Research Review 2011

While details of the federal government’s carbon tax are still being discussed, most have welcomed the proposed investment in alternative energy production and bio-sequestration through carbon farming. By Nerissa Hannink

Working with industry partners, national and international collaborators, the University of Melbourne is at the forefront of the quest for renewable energy sources and has an impressive research capability in carbon capture and energy efficiency. Projects range from revolutionary solar cell development and geothermal energy generation to the production of alternative fuel engines. Research into cleaner energy from existing sources is also a focus with the development of carbon dioxide capture and storage techniques from fossil fuel combustion.

Carbon released into the atmosphere from energy generation or transport adds of course to carbon released through natural carbon cycles.

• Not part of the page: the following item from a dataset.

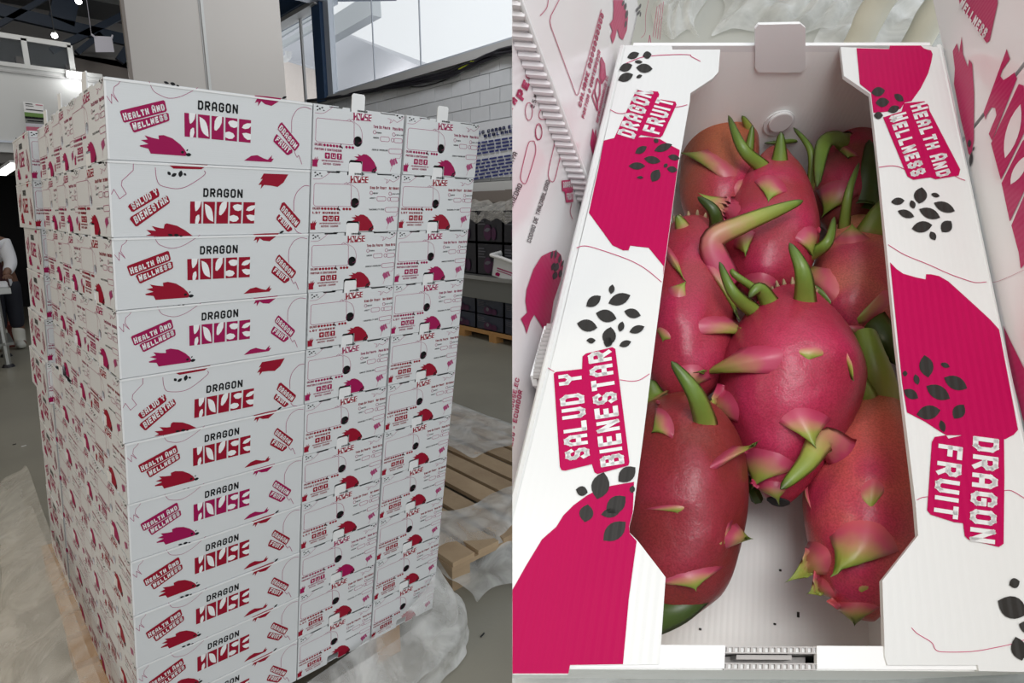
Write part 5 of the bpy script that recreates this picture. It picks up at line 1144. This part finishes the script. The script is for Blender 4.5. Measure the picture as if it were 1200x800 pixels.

To try and understand these complex cycles, and how they interact with human-induced climate change, a long-term ecosystem research site has been established by the Melbourne School of Land and Environment.

The study site in the Wombat State Forest is the first of its kind in Australia, located between Ballarat and Daylesford in Central Victoria. Researchers from the Department of Forest and Ecosystem Science, Melbourne School of Land and Environment aim to unravel the role of forests in Australia’s National Greenhouse Gas Inventory, in partnership with Monash University and the Department of Sustainability and Environment of Victoria.

Covering around 19% of Australia’s land mass, forests are an enormous store of carbon where it is taken up via photosynthesis and stored in the biomass of trees and plants as well as in the surrounding soil. But forests are also a source of carbon when it is released during the tree’s normal respiration process and as a result of disturbance events such as bushfires.

This balance is not very well understood in most Australian forest systems but will ultimately determine how much carbon forests can take up and store over longer periods of time.

The Wombat State Forest study uses some unique instrumentation including a main flux tower site and three satellite sites allowing the measurement of carbon, water and energy fluxes of the entire forest system whilst a mobile gas analyser automatically measures the soil–based fluxes of carbon dioxide, methane and nitrous oxide. On three satellite sites a rainfall reduction treatment has been established to study the effect of rainfall reduction and drought on the carbon and greenhouse gas cycles.

Together the different experimental approaches will allow a better understanding of the processes that control the carbon and greenhouse gas balances in forest systems in Australia, allowing a thorough assessment of how changes in our climate will influence the carbon exchange processes in forests, and if and why forests may be vulnerable with regard to their carbon balance.

In the long run the study will also enable understanding of the impact of forest disturbances such as bushfires on the carbon and greenhouse gas balance. It will also be possible, for the first time, to study the short–term and long–term impacts of prescribed burning on carbon and greenhouse gas balance of a forest.